Dillard: The challenges confronting us in today’s world are really complex issues. They’re not going to have easy answers. They’re not going to be soundbites. If you teach people complexity, especially through history, it’s a little bit easier to see it in the present. I think we need to teach our students and broader communities to resist simplicity and get more comfortable with the complexities of our histories. It’s these simple stories that are making it much more difficult for us to really talk across our own differences.
Practice, practice, practice: Building up a democratic culture
Democracy is only going to work if we all do it.

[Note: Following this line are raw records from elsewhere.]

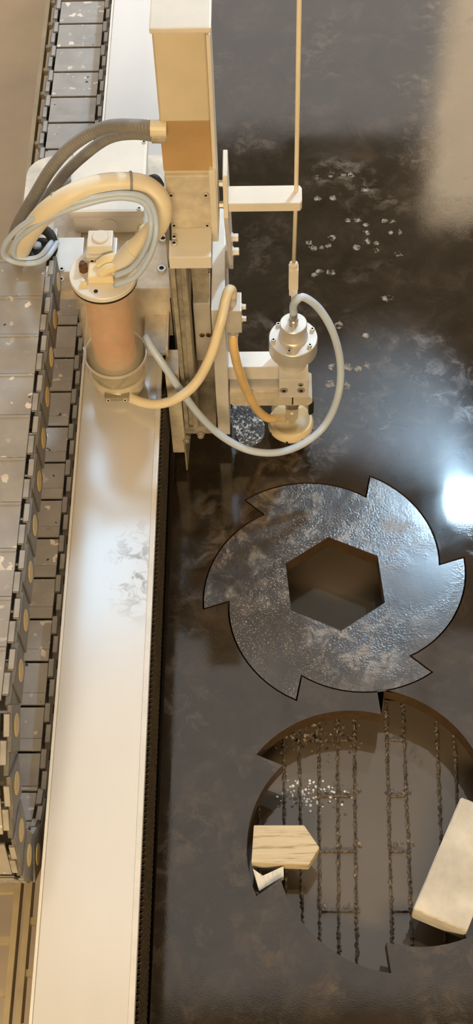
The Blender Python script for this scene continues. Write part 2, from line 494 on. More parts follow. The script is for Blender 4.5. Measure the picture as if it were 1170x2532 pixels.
# ================================================================== beam with its bellows
bt = thing('gantry_beam', 'long pale gantry beam running beside the steel plate', 'beam', (-.266, 1.5, -.85))
obj('beam_body', B(-.335, -.196, -.05, 4.3, .09, .25, bev=.002), M['beam'], bt)
obj('edge_lip', B(-.3395, -.335, -.05, 4.3, .17, .2535, bev=.001), M['paint'], bt)
obj('edge_lip', B(-.2015, -.1925, -.05, 4.3, .236, .2525, bev=.001), M['alu_bright'], bt)
bm = bmesh.new(); rows = []; k = 0; y = .0
while y < 4.2:
    x = -.1955 if k % 2 else -.1875
    rows.append((bm.verts.new((x, y, .092)), bm.verts.new((x, y, .236)))); y += .0045; k += 1
for a, b in zip(rows, rows[1:]): bm.faces.new((a[0], b[0], b[1], a[1]))
bl = obj('bellows', bm, M['bellows'], bt); bl['kind'] = 'stuff'
obj('support_leg', B(-.32, -.22, .02, .12, -.85, .09, bev=.003), M['tray'], bt)
obj('support_leg', B(-.32, -.22, 4.1, 4.2, -.85, .09, bev=.003), M['tray'], bt)

# ================================================================== cable chain
CW = .133; PITCH = .0805; CXC = -.4195; R = .175; YC = .845; ZL = .135
ch = thing('cable_chain', 'dusty grey cable drag chain folded back on itself beside the beam', 'cable chain', (CXC, 1.5, .09))
def mesh_of(bm, mats):
    me = bpy.data.meshes.new('link'); bmesh.ops.recalc_face_normals(bm, faces=bm.faces[:]); bm.to_mesh(me); bm.free()
    for m in mats: me.materials.append(m)
    return me
hw = CW / 2; hh = .034
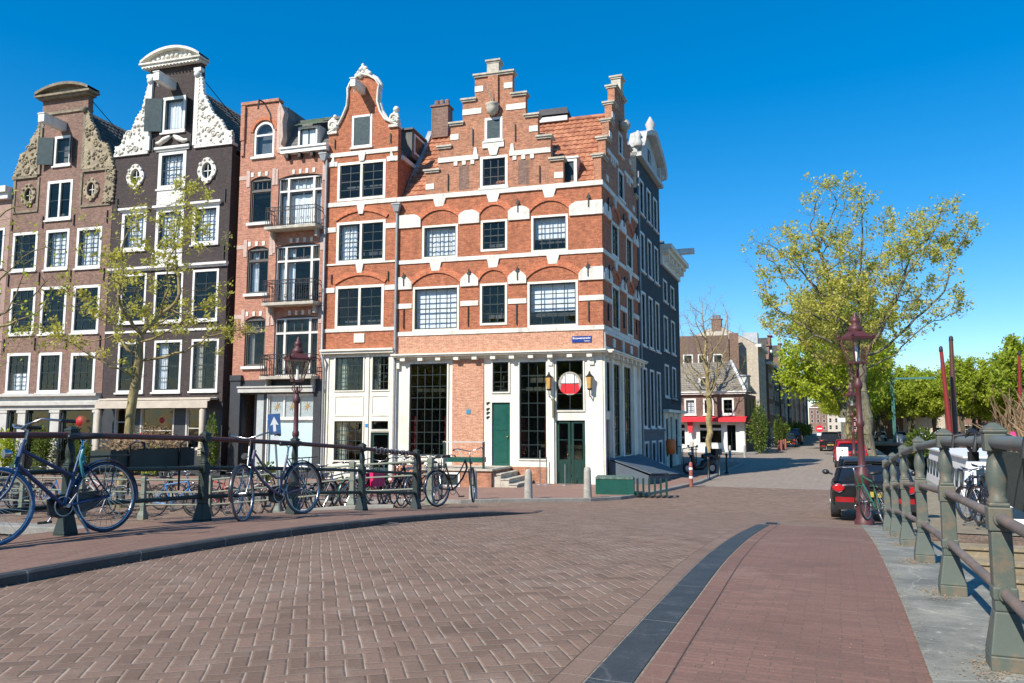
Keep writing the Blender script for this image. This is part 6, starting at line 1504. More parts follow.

Dillard: Civic engagement and democratic participation are things that you get better at the more you practice them. For instance, we know that if you can get college-aged students to vote for the first time when they’re fairly young, they will vote more consistently over their lifetime.
Bednar: It’s incredibly important to build up a set of community expectations for democracy. We emphasize democratic culture because we want people to recognize that everyone’s doing it—that it takes community participation, and we want to build up these norms of expectation that one another is participating. It was really powerful on election night to see students lined up, some waiting for nearly six hours, to exercise their right to vote. And that tells the world that the students at the University of Michigan care, and they witnessed one another participating.
Donors supporting change
As both Bednar and Dillard said, strengthening democracy takes the entire community working together toward this common goal, and donors like Jeffrey Seller (AB ’86) and Tom Tuft (AB ’69) are supporting this effort.
While Seller supports the Turn Up Turnout voting initiative, Tuft supports the Ford School’s Conversations Across Differences programming, among other areas.
“There is a huge political divide right now in this country, an overemphasis on the extremes on both sides,” Tuft said in an earlier article in State & Hill.
With philanthropic support, programs and initiatives across the university are able to thrive, providing opportunities for the next generation of leaders to not just participate in democracy, but help strengthen it.